Well, if we're going to have a winner while Hugh's away, we've got to come up with something this weekend. He's away all next week (Cheltenham week) too, but we won't have any runners then. Brendan Powell observed during the week that he's got the team in cracking form in the run-up to Cheltenham, the only pity being that he isn't going to have any runners there; well, we're in the same boat as Brendan, with the slight difference that we don't have the team in cracking form. Still, it'll come. We recently watched the excellent 'The best exotic Marigold Hotel' and the great sentiment from that was, "Everything will be alright in the end - if things aren't alright, then you're not at the end yet", so we've just got to get to the end, as we're clearly not there yet.
So it would help if we could have a good result this weekend, with Frankie (Douchkirk, seen above ridden by his trainer, on a day in January when the Heath was considerably more picturesque than it was today) tomorrow being our first hope.
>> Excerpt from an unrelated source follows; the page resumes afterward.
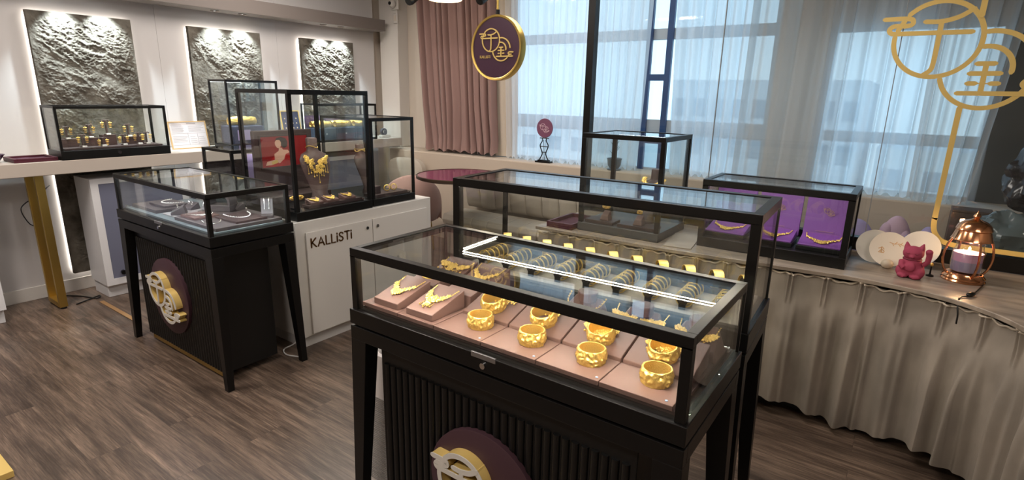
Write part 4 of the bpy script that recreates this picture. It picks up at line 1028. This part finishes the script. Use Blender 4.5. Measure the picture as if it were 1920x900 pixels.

And if you're wondering, by the way, why I've picked today as being so much less picturesque than when we were covered in snow, it isn't because we had bad weather as such today (that's going to come shortly, although it did rain most of the afternoon today) but because for much of this morning you'd have struggled to see much farther than 50 metres in front of you, as you can see here.
Hard to believe that significant snowfalls are forecast, but there we go. We'll just have to see what happens. And, even if we do have a week or so of grim weather, we can always console ourselves with the thought that we're surely heading towards spring: not only are we now more than a week into March, but we also saw today three of the horses who've been taking things easy over the winter do their first piece of fast work of the year (Zarosa, Grand Liaison and Platinum Proof aka Tommy, seen below on Railway Land once the fog had lifted a bit, ridden by Terri, Carolina and Iva - and don't read anything into the finishing order, by the way, as they were going up there one behind the other, in the order specified by me). An easy gallop, sure, but a pleasing step in the right direction, that direction being the one heading towards the new season.
Looking ahead to Cheltenham (which seems to be compulsory) I'm hoping that Mail De Bievre can win the Queen Mother Champion 'Chase. "Why?", you might ask; and it would be a fair question, bearing in mind that Sprinter Sacre and Finian's Rainbow are both in my XII To Follow, and I'd never heard of Mail De Bievre until last month. Well, as I may have mentioned previously, the Racing Post is having real problems with its front-page headlines. Not content with having Festival records apparently tumbling, it decided this week that, 'It will take a good one to beat classy Jezki - Power' was a good line with which to lead. Robbie Power, rider of Jezki who has the best form in the race and who has been favourite for the Supreme Novices' Hurdle, saying that it would take a good horse to beat him was not, surely, the least un-newsworthy event of the previous day, was it? There's nothing newsworthy whatsoever about someone pointing out that Jezki has a good chance in the race, whether that someone is his jockey or the man on the Clapham omnibus. Had Power said that he wasn't expecting Jezki to run well, that would have been different, but as things were ...
So, we must conclude that the Racing Post headline-writer is really struggling at present. But if Mail De Bievre can win the Champion 'Chase ... Well, you might have noticed that when he ran at Newbury, the commentator called him My De Beaver. So this sets us up perfectly. If he wins, the front page will have to borrow my favourite phrase from the 'Naked Gun' movies. A beskirted Priscilla Presley is up a ladder fetching a book from the top-shelf in the library, on a section of shelves where there happens to be on display a stuffed beaver in a glass case. Needless to say, Leslie Nielsen, while standing on the bottom of the ladder and looking upwards (no doubt as frustratedly as Gus when he found the most colossal cat I've ever seen sitting out of reach on top of our boundary fence today), rolls his eyes as only he can and admiringly remarks in his inimitable fashion, "Nice beaver". So that, surely has to be headline on Thursday's front page, if only the horse can turn Sprinter Sacre over. So that's good: I've done their job for them. I will, though, have to leave it up to them to work out how they can fit in Priscilla Presley's equally classic reply, "Thank you - I had it stuffed last week".